L’Odyssée onirique de Peer Gynt à Lyon
Le parti-pris d’Angélique Clairand et de son assistante à la dramaturgie Catherine Ailloud-Nicolas est de montrer Peer Gynt non pas comme un menteur et un aventurier sans scrupules, mais comme un être perdu, terrifié par le monde et par lui-même. Il choisit de s’enfermer dans sa chambre et de voyager dans son imagination. Une odyssée intérieure donc – presque une odyssée en huis-clos : il sera visité par des trolls, puis par une foule qui l’adule comme un prophète, et enfin par ses propres pensées personnifiées qui le hantent. Dans le même temps, la réalité de sa condition continue de le poursuivre. Sa famille est endettée et sa chambre, unique décor de scène conçu par Anouk Dell'Aiera, est peu à peu démantelée par des huissiers. Les costumes de Bruno de Lavenère évoquent la misère des personnages ou leur surgissement du monde du rêve (chemises de nuit pour les femmes), sous les éclairages changeants, intimistes de Laurent Castaingt.

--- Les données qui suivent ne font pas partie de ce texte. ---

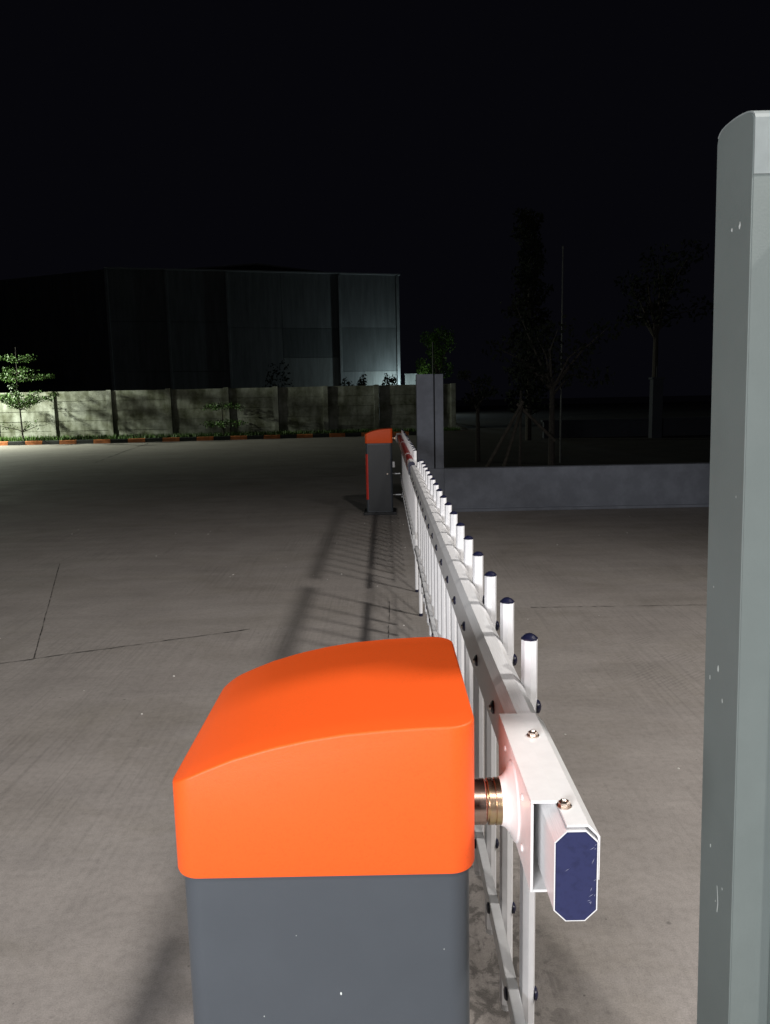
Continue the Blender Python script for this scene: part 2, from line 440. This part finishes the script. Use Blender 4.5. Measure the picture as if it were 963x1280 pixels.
    for yy in (.898, .732):
        bm = bmesh.new(); lathe(bm, (.1755, yy, zt), (0, 0, 1), [(0, .0078), (.0012, .0078), (.0013, .0058)], 24)
        lathe(bm, (.1755, yy, zt+.0011), (0, 0, 1), [(0, .0062), (.0036, .0062), (.0044, .005), (.0044, .0034), (.0028, .0026), (.0028, 0)], 6); put('bolt', bm, M['steel'], clamp)
    for yy, zz in ((.79, .955), (.79, .895), (.91, .955), (.91, .895)):
        bm = bmesh.new(); lathe(bm, (xl, yy, zz), (-1, 0, 0), [(0, .004), (.0015, .0038), (.0022, .002), (.0022, 0)], 12); put('rivet', bm, M['white'], clamp, smooth=True)
    # boom: hollow octagonal tube (wall ends proud of the cap as a thin rim)
    bm = bmesh.new(); o = octo(BX, BZ, BW, BH, .0118); inn = octo(BX, BZ, BW-.0022, BH-.0022, .0112)
    yn = .694
    OA = [bm.verts.new((x, yn, z)) for x, z in o]; OB = [bm.verts.new((x, tip_y, z)) for x, z in o]
    IA = [bm.verts.new((x, yn, z)) for x, z in inn]; IB = [bm.verts.new((x, yn+.02, z)) for x, z in inn]
    for i in range(8):
        j = (i+1) % 8; bm.faces.new((OA[i], OA[j], OB[j], OB[i])); bm.faces.new((OA[i], OA[j], IA[j], IA[i])); bm.faces.new((IA[i], IA[j], IB[j], IB[i]))
    bm.faces.new(OB); boom = put('boom', bm, M['alu'])
    bm = bmesh.new(); prism_y(bm, octo(BX, BZ, BW-.0026, BH-.0026, .0111), yn-.0012, yn+.012)
    bmesh.ops.bevel(bm, geom=[e for e in bm.edges if abs(e.verts[0].co.y-e.verts[1].co.y) < 1e-6 and e.verts[0].co.y < yn], offset=.0008, segments=2, affect='EDGES')
    cap = put('end_cap', bm, M['blue'], boom)
    rs = random.Random(5)
    for i in range(13):
        bm = bmesh.new()
        if i < 8: px, pz = BX+BW/2-.003-rs.random()**2*.006, BZ+rs.uniform(-.038, .036)
        else: px, pz = BX+rs.uniform(-.014, .016), BZ+rs.uniform(-.040, .01)
        a = rs.choice((.6, .3, 1.2)); ln = rs.uniform(.0008, .0035); ww = .00022
        dx, dz = math.cos(a)*ln, math.sin(a)*ln; ex, ez = -math.sin(a)*ww, math.cos(a)*ww
        yy = yn-.00135
        bm.faces.new([bm.verts.new(p) for p in ((px-dx, yy, pz-dz), (px+ex, yy, pz+ez), (px+dx, yy, pz+dz), (px-ex, yy, pz-ez))])
        if mirror is None: put('scratch', bm, M['scratch'], cap)
        else: bm.free()
    bm = bmesh.new(); prism_y(bm, octo(BX, BZ, BW+.002, BH+.002, .0118), tip_y-.004, tip_y+.012); put('tip_cap', bm, M['capblue'], boom)
    if mirror is not None:       # red reflective tape wrapped round the twin's boom
        for a, b in ((1.02, 2.6), (2.75, 4.3), (4.42, tip_y-.25)):
            bm = bmesh.new(); prism_y(bm, octo(BX, BZ, BW+.0016, BH+.0016, .0120), a, b); put('reflective_tape', bm, M['redtape'], boom)
    # lower rail, and a return rail just above the picket feet
    bm = bmesh.new(); box(bm, .1790, .1965, 1.02, tip_y-.05, .420, .455, .002); rail = put('lower_rail', bm, M['railalu'])
    # hanging link from rail to clamp
    # pickets: octagonal tubes with dark dome caps and dark bolts
    zt_, zb_ = 1.030, .24
    def picket_at(y, zbot=zb_, ztp=zt_, foot=False):
        bm = bmesh.new(); n = 8; r0 = .0124
        prof = [(0, r0-.001), (.001, r0), (ztp-zbot-.001, r0), (ztp-zbot, r0-.001)]
        lathe(bm, (PX, y, zbot), (0, 0, 1), prof, n)
        p = put('picket' if not foot else 'rest_leg', bm, M['picket'], smooth=True)
        bm = bmesh.new(); lathe(bm, (PX, y, ztp+.0003), (0, 0, 1), [(0, .0128), (.0022, .0128), (.0032, .0112), (.006, .0085), (.008, .0045), (.0084, 0)], 8)
        put('cap', bm, M['capblue'], p, smooth=True)
        if foot:
            bm = bmesh.new(); lathe(bm, (PX, y, .0), (0, 0, 1), [(0, .0125), (.018, .0125), (.018, 0)], 12); put('foot', bm, M['capblue'], p)
        else:
            bm = bmesh.new(); lathe(bm, (PX, y, zbot-.012), (0, 0, 1), [(0, .0105), (.012, .0105)], 16); put('foot', bm, M['railalu'], p)
        for zz, xl_ in ((BZ, BX-BW/2), (.4375, .1790)):
            bm = bmesh.new(); lathe(bm, (PX+r0-.001, y, zz), (1, 0, 0), [(0, .0105), (.003, .0105), (.0055, .0075), (.0068, .003), (.0068, 0)], 14); put('bolt', bm, M['capblue'], p, smooth=True)
            bm = bmesh.new(); lathe(bm, (xl_+.0005, y, zz), (-1, 0, 0), [(0, .0100), (.0028, .0100), (.0048, .0072), (.0052, .004), (.0052, 0)], 14)
            q_ = put('bolt', bm, M['capblue'], p, smooth=True)
            if zz == BZ:
                bm = bmesh.new(); lathe(bm, (xl_-.0040, y, zz), (-1, 0, 0), [(0, .0045), (.0025, .0045), (.0032, .003), (.0032, 0)], 6)
                # nut joined to the bolt mesh
                me2 = q_.data; b2 = bmesh.new(); b2.from_mesh(me2); n0 = len(b2.faces)
                if mirror is not None:
                    for v in bm.verts: v.co.y = -v.co.y
                tmp = bpy.data.meshes.new('nut'); bm.to_mesh(tmp); bm.free(); b2.from_mesh(tmp); bpy.data.meshes.remove(tmp)
                b2.faces.ensure_lookup_table()
                for f in b2.faces[n0:]: f.material_index = 1
                b2.to_mesh(me2); b2.free(); me2.materials.append(M['steel'])
        return p
    first = picket_at(1.115)
    for k in range(1, last+1):
        c = copy_tree(first, root); c.location = (random.uniform(-.0006, .0006), fy(.212*k+random.uniform(-.002, .002)), random.uniform(-.0015, .0015))
    picket_at(leg_y, zbot=.018, ztp=1.0 if mirror is None else zt_, foot=True)
    # folding strut of the fence at the pivot: short link plates on the housing side
    for zz, x0_, x1_ in ((.470, X1-.006, .1836), (.205, X1-.006, .200)):
        bm = bmesh.new(); box(bm, x0_, x1_, .80 if mirror else 1.045, .815 if mirror else 1.058, zz, zz+.012, .001)
        if mirror: put('fence_link', bm, M['railalu'])
        else: bm.free()
    if mirror:
        bm = bmesh.new(); box(bm, X1-.006, X1+.022, Y1-.075, Y1-.045, .575, .645, .004); put('handle', bm, M['white'])
        bm = bmesh.new(); box(bm, .19, .2045, .80, 1.05, .205, .217, .001); box(bm, .1835, .2005, .80, 1.02, .424, .451, .001); put('rail_end', bm, M['railalu'])
    return root

barrier('large near barrier gate with bright orange hood and a navy cap on its boom', None, 16, 4.83, 4.93)
barrier('small distant barrier gate in the dark with dim red hood and red taped boom', 10.39, 18, 4.93, 5.17)

# ------------------------------------------------------------------ gate posts and low wall
near = empty('gate_post', (.45, .906, 0), label='tall grey gate post with rounded top coloured as if lit, close to the camera at the right edge', cat='gate post', group='grey posts of the gateway')
bm = bmesh.new()
TOPCURVE = [(0, 1.716), (.0015, 1.7205), (.006, 1.7245), (.013, 1.728), (.021, 1.7305), (.034, 1.733), (.048, 1.735), (.064, 1.7362), (.080, 1.7366), (.090, 1.7358), (.097, 1.7335), (.1015, 1.7295), (.104, 1.722)]
def slab_x(bm, pts, x0, x1, bev=.003):
    A = [bm.verts.new((x0, y, z)) for y, z in pts]; B = [bm.verts.new((x1, y, z)) for y, z in pts]; n = len(pts)
    fs = [bm.faces.new((A[i], A[(i+1) % n], B[(i+1) % n], B[i])) for i in range(n)]
    f1 = bm.faces.new(A[::-1]); f2 = bm.faces.new(B)
    if bev: bmesh.ops.bevel(bm, geom=list(f1.edges)+list(f2.edges), offset=bev, segments=3, affect='EDGES')
pts = [(0, 0)]+TOPCURVE+[(.104, 0)]
slab_x(bm, pts, 0, .25, .0015)
obj('shaft', bm, M['post'], near, smooth=True); near.rotation_euler.x = R(-2.4)
bm = bmesh.new()     # added plate over arch and upper front, coloured paler to paint in lamplight
arch = [(y, z) for y, z in pts[1:-1]]
mid_y = .052
def off(p, d): v = Vector((p[0]-mid_y, (p[1]-1.66)*.8)); v.normalize(); return (p[0]+v.x*d, p[1]+v.y*d)
strip = [(-.0022, 1.652), (-.0022, 1.69)]+[off(p, .0022) for p in arch[:-1]]
inner = [(-.0002, 1.652), (-.0002, 1.69)]+[off(p, .0002) for p in arch[:-1]]
loop = strip+inner[::-1]
slab_x(bm, loop, .0006, .249, 0)
obj('lit_patch_plate', bm, M['postlit'], near)
bm = bmesh.new(); box(bm, .0505, .24, -.030, -.0002, 0, 1.60, .003); obj('cover_strip', bm, M['post'], near)
rs = random.Random(2)
def chip_part(face):
    b_ = bmesh.new(); b_.faces.new([b_.verts.new(p) for p in face]); obj('paint_chip', b_, M['wornpaint'], near)
for yy, zz, sz_ in ((.030, 1.60, .0035), (.052, 1.60, .003), (.06, 1.02, .0035), (.045, .98, .0022), (.07, .76, .0025), (.03, .72, .0018), (.085, 1.0, .003), (.05, .69, .0015), (.08, 1.13, .0014), (.02, 1.26, .0012)):
    chip_part([(-.0003, yy+math.cos(i*math.pi/4)*sz_*rs.uniform(.3, .9), zz+math.sin(i*math.pi/4)*sz_*1.7*rs.uniform(.4, 1.1)) for i in range(8)])
chip_part([(-.0003, *p) for p in ((.045, .715), (.0468, .715), (.0442, .700), (.0432, .690), (.0452, .677), (.043, .677), (.041, .690), (.042, .700))])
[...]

L’œuvre, qui unit théâtre et musique, comporte à la fois des rôles chantés et récités. Du côté des comédiens, Jérémy Lopez, sociétaire de la Comédie-Française, sait incarner la dimension tourmentée de l’anti-héros Peer Gynt, tantôt adolescent capricieux et gouailleur, tantôt clochard céleste, tantôt mégalomane lorsqu’il s’enduit le visage de peinture brillante et se proclame empereur. Il ne semble pas s’apercevoir de la mauvaise santé de sa mère Åse, jouée avec douleur et d’une voix rauque par Martine Schambacher. Jean-Philippe Salerio incarne quatre rôles : celui d’un homme, du roi des trolls (sorte de Bacchus narquois), de la créature inquiétante surnommée « le Courbe » et du fossoyeur. Enfin, Alizée Bingöllü joue l’énigmatique Femme en vert, fille du roi des trolls, séduite (ou fantasmée) par Peer Gynt.
Du côté des rôles chantés, l'auditoire salue la prestation de la soprano canadienne Claire de Sévigné en Solveig, dont le rôle comporte à la fois des dialogues conséquents et des passages chantés – en français, traduit par Pascal Hild et Jean Spenlehauer. Sa fameuse Chanson est interprétée avec finesse, d’un long legato soyeux qui culmine en aigus éclatants attaqués sans vibrato. Sur la Berceuse finale, elle déploie la chaleur de son médium, pour accompagner Peer Gynt dans ses derniers instants.
Les trois filles des pâturages, amantes des trolls, sont incarnées par Heather Newhouse, au soprano gracile et lumineux, Delphine Terrier, au mezzo fougueusement chamarré et Caroline MacPhie. Cette troisième joue également Anitra, dévoilant sa voix longue et son agilité vocale sur les arabesques, sans perdre son timbre rond et moiré. Dans le reste de la pièce, toutes trois se mêlent au Chœur et à la Maîtrise de l’Opéra de Lyon livrant une prestation très aboutie et d’une grande cohésion (sous la préparation de la cheffe de chœur Karine Locatelli et de la chorégraphe Corinne Garcia). Sur la célèbre Marche des Trolls, seules interviennent les adolescentes du chœur, surgissant de trappes sous la scène en jetant des coussins avant d’entamer un hakka menaçant. Au dernier acte, elles sont rejointes par les hommes pour le psaume de la Pentecôte, entonné a cappella avec une profondeur et une limpidité qui fait ressortir avec netteté toutes les voix.
Clé de voûte de ce spectacle, enfin, la direction orchestrale d’Elena Schwarz est savamment travaillée pour s’accorder à la théâtralité de l’œuvre. Cela est particulièrement frappant sur le monologue de la mort d’Åse. Il en ressort une symbiose organique, comme la bande-son d’un film joué en direct, sans toutefois démentir les accents de romantisme tardif de la musique de Grieg, entendus dès le prélude où la cheffe guide ses instrumentistes vers une ampleur et des couleurs orchestrales proches des symphonies de Tchaïkovski.
À la fin du spectacle, le public est debout pour applaudir cette production portée par une équipe presque entièrement féminine.